Swamp

Swamp

Thursday, August 14, 2014

"A Few Good Years"

My dear sweet boy,

This is it.  In some ways today is the day we've been working towards your whole life: the first day of kindergarten.  At the risk of sounding melodramatic (wonder where you get that), it truly is.  Today is the day Daddy and I set you on a course of education and learning and growth in the hands of others who will help prepare you for the purposes God has for you.

And while I relate in so many ways to Hannah who waited and wept and prayed until she was finally blessed with Samuel, I do realize that dropping you off at James Island Christian School for 6 1/2 hours a day at age five does not compare with handing you over to a priest at age three.  While she only got to see her sweet Samuel once a year, I get to whisk you off to a special treat with the first of your "Ice Cream Fund" from Grandma this very afternoon.  Nevertheless, the fact that Hannah wanted and waited and hoped and celebrated as much or more than I have then survived the separation gives me great hope not only for today, but for the further distances you'll go over the next fifteen years and beyond... sleep overs, fishing trips, camps, mission trips, college, then who knows where.  If Hannah could do it at age three in one fell swoop, I can do this.
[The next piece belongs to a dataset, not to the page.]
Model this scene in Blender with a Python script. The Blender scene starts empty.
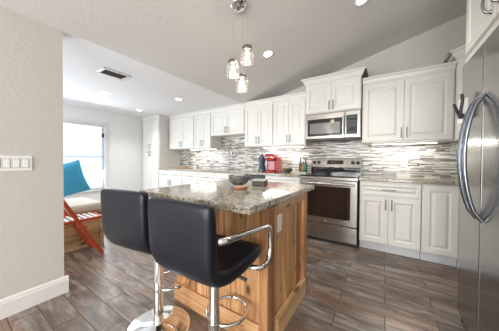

Of course, even more helpful than the story of Hannah has to be your recent transformation from trepidation and uncertainty to pure excitement and joy at the prospect of kindergarten.  You've gone from grilling me about why we're not homeschooling you and bemoaning the end of our "few good years together,"  to bouncing off the walls and practically wishing away your last day of summer in anticipation of today.

All that is not to say that I'm handling this particularly "well" as Daddy can attest -- I don't think he knew what to think when he came out of your room last night to find me weeping on the couch. Nor do I deny that I have tried to find work-arounds.  I realized though that if God only stilled the sun for a day for Joshua and set it back 10 steps for Hezekiah, I didn't really have much of a chance of waking up in the wee hours of August 14, 2012 rather than August 14, 2014 as I secretly hoped.

Thankfully, though we have been tremendously blessed to find you a wonderful school full of administration and teachers who are committed to loving you and helping you become the man God created you to be. And amazingly they are open to all the "help" Mommy wants to provide, so if my volunteering and subbing plans come together you may not get the chance to miss me much at all (though I assure you Daddy will make me stop short "stalking").  In fact, I am so grateful for Mr. Schwartz and Mr. Philpott and Miss Cuthbert and everyone else we've met at JICS, that it almost makes up for the fact that I'm going to have to share you with them.

I promise to let you grow up if you promise to keep sharing every thought that crosses your mind as long as possible and let me smother you with love from time to time (I will try to keep the public displays to a minimum, though...and refrain from to many "Sweeties" and "Babies" within ear shot of your friends.)  Deal?

Sweet Charlie, God has blessed Daddy and me in so very many ways throughout our whole lives, but without a doubt you are our favorite blessing.  Since that July day back in 2008 when we first saw your little heartbeat you have been our delight.  You are joy and laughter and wisdom and hope and silliness and truth, and we pray that as you learn and grow and mature you will "Choose Honor" (Romans 12:10) as the 2014-2015 school year theme will teach and share your light with everyone around you.